Bir sabah daha… Gözümüzü açıyoruz, elimiz otomatik olarak telefona gidiyor. Bildirimler, haber başlıkları, sosyal medya… Her şey bir anda üzerimize çullanıyor gibi. Gündem yine gergin, yine keskin. Birileri birilerine bağırıyor, bir kesim ötekini suçluyor. Bir başka grup ise “trend” olmuş bir mesele üzerine linç kuyruğunda bekliyor. Sessizlik ise bir lüks haline gelmiş; düşünmek, dinlemek ve anlamak artık bir “zayıflık” olarak görülüyor.
Dikkat ettiniz mi? Artık fikir üretmek değil, bağırmak daha çok dikkat çekiyor. Argümanı güçlü olan değil, sesi yüksek çıkan konuşuyor. Ne söylediğin değil, nasıl bağırdığın önemli. Üslup, nezaket, analiz… Bunların hepsi eski çağlardan kalma birer antika muamelesi görüyor. Halbuki bir toplumun aklı, gürültüde değil; o sessizce düşünenlerde, sesini yükseltmeden anlatmaya çalışanlarda saklı.
Ama o insanlar artık konuşmuyor. Çünkü konuşunca hedef tahtasına konuluyorlar. Linç kültürü, ifade özgürlüğünün önüne geçeli çok oldu. En sıradan bir cümle bile çarpıtılıp, sosyal medyada anında bir fırtınaya dönüşebiliyor. Bu yüzden sessiz kalmayı tercih ediyorlar. Çünkü bu ülkede artık en büyük cesaret konuşmak değil; susmak.
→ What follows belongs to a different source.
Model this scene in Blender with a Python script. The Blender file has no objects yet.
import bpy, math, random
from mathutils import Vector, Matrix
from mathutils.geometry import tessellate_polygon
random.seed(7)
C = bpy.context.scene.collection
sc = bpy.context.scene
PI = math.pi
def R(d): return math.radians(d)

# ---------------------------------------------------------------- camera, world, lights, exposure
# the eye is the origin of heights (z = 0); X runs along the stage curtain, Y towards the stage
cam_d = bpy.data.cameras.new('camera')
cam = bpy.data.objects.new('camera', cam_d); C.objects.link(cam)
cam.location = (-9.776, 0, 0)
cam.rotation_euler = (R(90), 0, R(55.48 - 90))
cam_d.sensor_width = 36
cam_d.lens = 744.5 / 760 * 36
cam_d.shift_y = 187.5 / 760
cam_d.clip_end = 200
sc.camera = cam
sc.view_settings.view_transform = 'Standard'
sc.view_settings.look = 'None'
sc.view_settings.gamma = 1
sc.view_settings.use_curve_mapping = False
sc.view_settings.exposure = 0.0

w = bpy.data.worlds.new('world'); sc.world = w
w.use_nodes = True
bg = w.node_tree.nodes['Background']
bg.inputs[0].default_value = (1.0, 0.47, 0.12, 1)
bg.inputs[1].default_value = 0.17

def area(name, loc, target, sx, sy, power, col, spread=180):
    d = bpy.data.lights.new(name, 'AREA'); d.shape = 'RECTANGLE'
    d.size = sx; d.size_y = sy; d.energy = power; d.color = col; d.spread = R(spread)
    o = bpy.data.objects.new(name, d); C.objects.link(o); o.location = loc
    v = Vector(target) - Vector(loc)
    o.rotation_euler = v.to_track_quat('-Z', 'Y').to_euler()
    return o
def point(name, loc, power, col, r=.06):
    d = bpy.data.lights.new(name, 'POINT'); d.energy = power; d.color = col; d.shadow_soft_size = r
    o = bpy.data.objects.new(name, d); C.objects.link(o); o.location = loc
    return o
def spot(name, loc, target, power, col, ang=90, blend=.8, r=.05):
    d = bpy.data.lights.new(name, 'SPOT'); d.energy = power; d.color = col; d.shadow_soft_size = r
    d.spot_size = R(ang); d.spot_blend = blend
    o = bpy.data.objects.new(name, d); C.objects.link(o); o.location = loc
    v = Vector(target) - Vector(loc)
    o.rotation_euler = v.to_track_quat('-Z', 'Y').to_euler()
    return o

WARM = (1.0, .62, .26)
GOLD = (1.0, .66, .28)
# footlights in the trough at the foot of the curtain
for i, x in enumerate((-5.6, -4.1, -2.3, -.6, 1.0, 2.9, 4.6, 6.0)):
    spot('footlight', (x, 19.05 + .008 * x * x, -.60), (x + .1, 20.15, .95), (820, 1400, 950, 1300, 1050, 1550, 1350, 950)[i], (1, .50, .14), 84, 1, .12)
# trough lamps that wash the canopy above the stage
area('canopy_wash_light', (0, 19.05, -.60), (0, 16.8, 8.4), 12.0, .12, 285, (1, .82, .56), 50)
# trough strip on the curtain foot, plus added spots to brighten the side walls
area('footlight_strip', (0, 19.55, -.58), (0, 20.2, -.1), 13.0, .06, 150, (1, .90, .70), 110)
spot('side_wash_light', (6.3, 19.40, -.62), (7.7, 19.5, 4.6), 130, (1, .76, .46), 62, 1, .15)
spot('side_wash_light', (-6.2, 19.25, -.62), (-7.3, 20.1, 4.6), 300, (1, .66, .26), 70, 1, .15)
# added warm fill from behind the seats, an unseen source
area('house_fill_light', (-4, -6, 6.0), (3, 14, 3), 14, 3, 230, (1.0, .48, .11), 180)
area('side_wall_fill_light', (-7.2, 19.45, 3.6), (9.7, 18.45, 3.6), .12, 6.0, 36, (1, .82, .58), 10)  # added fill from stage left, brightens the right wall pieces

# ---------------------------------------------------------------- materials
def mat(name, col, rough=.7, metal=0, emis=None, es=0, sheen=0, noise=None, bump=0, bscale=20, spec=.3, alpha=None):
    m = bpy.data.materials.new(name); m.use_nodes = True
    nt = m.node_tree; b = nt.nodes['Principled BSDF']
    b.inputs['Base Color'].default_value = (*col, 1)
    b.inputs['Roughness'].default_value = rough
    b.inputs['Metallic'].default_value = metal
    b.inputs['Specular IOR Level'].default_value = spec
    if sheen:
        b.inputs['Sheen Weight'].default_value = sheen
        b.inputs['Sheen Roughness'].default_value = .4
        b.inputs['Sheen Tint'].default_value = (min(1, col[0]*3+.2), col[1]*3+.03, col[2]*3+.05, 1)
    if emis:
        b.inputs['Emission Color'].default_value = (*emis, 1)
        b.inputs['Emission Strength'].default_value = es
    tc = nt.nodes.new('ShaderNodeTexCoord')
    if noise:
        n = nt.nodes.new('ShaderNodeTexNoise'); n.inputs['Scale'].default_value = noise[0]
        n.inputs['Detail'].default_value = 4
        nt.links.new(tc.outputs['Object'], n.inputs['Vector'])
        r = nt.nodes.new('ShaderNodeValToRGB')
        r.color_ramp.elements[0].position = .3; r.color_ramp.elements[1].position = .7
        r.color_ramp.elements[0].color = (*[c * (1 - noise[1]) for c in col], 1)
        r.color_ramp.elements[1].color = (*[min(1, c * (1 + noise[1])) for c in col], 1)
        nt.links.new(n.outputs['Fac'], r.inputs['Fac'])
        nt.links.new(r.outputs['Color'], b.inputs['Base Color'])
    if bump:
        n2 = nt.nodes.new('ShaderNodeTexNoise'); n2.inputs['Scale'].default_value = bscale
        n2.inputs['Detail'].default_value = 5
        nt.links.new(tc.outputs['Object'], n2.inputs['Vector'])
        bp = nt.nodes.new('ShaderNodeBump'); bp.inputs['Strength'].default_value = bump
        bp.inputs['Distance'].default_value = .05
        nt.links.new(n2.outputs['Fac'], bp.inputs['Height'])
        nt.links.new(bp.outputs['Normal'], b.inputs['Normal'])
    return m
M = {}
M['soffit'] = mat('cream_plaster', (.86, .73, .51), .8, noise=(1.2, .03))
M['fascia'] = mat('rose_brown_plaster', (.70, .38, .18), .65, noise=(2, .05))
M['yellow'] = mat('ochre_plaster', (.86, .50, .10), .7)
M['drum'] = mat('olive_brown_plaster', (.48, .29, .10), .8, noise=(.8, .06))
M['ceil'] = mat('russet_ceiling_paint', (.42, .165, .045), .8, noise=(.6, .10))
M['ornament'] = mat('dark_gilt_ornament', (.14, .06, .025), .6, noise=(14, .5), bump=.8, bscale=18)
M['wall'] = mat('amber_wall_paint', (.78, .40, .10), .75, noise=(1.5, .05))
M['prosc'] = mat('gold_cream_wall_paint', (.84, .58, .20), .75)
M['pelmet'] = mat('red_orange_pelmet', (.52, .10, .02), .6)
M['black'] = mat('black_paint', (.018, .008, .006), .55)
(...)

Çünkü susmak, huzuru korumak için bazen tek çare gibi görünüyor.
Peki kimdir bu sessiz çoğunluk?
Her sabah işe gitmek için erken kalkan, çocuğunu okula bırakan, minibüste ayakta giderken bile hayata tutunmaya çalışan insanlar… Fabrikada, okulda, tarlada, hastanede, atölyede… Ülkenin gerçek yükünü sırtlanan, gündemi takip edecek zamanı bile olmayan insanlar. Onlar için hayat sosyal medya gündemlerinden ibaret değil. Onlar için esas mesele, ay sonunu getirmek, evine ekmek götürmek, çocuğuna güzel bir gelecek bırakabilmek. Onlar kimin ne dediğine değil, kendi işinin ne olacağına odaklanıyor.
Ama o gürültülü azınlık, her yerde. Onlar ekranlarda, mecliste, sosyal medyada, sokakta en önde. Birbirine bağıran sunucular, kutuplaştırıcı siyasetçiler, etiket peşindeki sosyal medya fenomenleri… Herkes konuşuyor ama kimse duymuyor. Herkes haklı, herkes mağdur, herkes öfkeli.
Birileri sürekli bağırıyor diye haklı olmaz. Tıpkı birileri sürekli susuyor diye haksız sayılmayacağı gibi.
Bu yazı bir çağrı değil. Kimseye “konuşun” da demiyorum. Çünkü bazı sessizlikler, bilgeliktir. Sadece şunu hatırlatmak istiyorum: Herkes bağırıyor olabilir ama gerçek değişim, o sessiz çoğunluğun içindeki sabır, inat ve azimle gelir. Çünkü bir ülkeyi değiştiren şey, birkaç yüksek ses değil; milyonlarca kararlı adımın sessiz yürüyüşüdür.
Unutmayalım: Gürültü her zaman gücün işareti değildir. Bazen sadece boşluğun yankısıdır.
Ve en çok da o sessiz yürüyenler, geleceği inşa eder.